Christian Nationalism is not an entirely new concept, according to Guthrie Graves-Fitzsimmons, communications director for an advocacy group called Christians against Christian Nationalism. But it has experienced a resurgence in the Trump era. Its radicalizing influence burst into view on Jan. 6, 2021, when insurrectionists stormed the Capitol holding Bibles aloft, waving banners that read “Jesus 2020,” and praying inside the House chamber. 

“Christian nationalism gives a religious fervor to far-right activism,” Graves-Fitzsimmons said.

“Judeo-Christian values”

Adherents of Christian Nationalism often describe their political mission as advancing Judeo-Christian values in the public sphere. And there is a strong overlap between Christian Zionists and Christian Nationalists.

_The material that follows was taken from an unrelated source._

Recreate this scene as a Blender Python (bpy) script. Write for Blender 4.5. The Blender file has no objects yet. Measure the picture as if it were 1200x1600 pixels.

But some say both are a cover for the antisemitism undergirding the movement.

Bradley Onishi, author of Preparing For War: The Extremist History of White Christian Nationalism, told the Forward’s Rob Eshman last week that antisemitic conspiracy theories and a general “disdain for Jewish people” are built into the movement.

And a 2021 Washington Post survey found a high correlation between Christian Nationalist principles — for example, “The federal government should declare the United States a Christian nation” — and antisemitic tropes, such as that the Jews killed Jesus, that Jews have too much power in the business world, and that American Jews have dual loyalty to the U.S. and Israel.

Amy Spitalnick, chief executive of the Jewish Council for Public Affairs, said in an interview that the term “Judeo-Christian” is “oftentimes used by some of the most extreme voices to give cover to some of the very ideas that are most at odds with Jewish values and Jewish rights.”

More important than that, Spitalnick said, at its root is an undermining of American religious freedom — “the democratic norms and values,” she said, “that have made the United States the safest place for Jews in much of our history.”

Correction: A previous version of this story misstated the name of the Jewish Council for Public Affairs.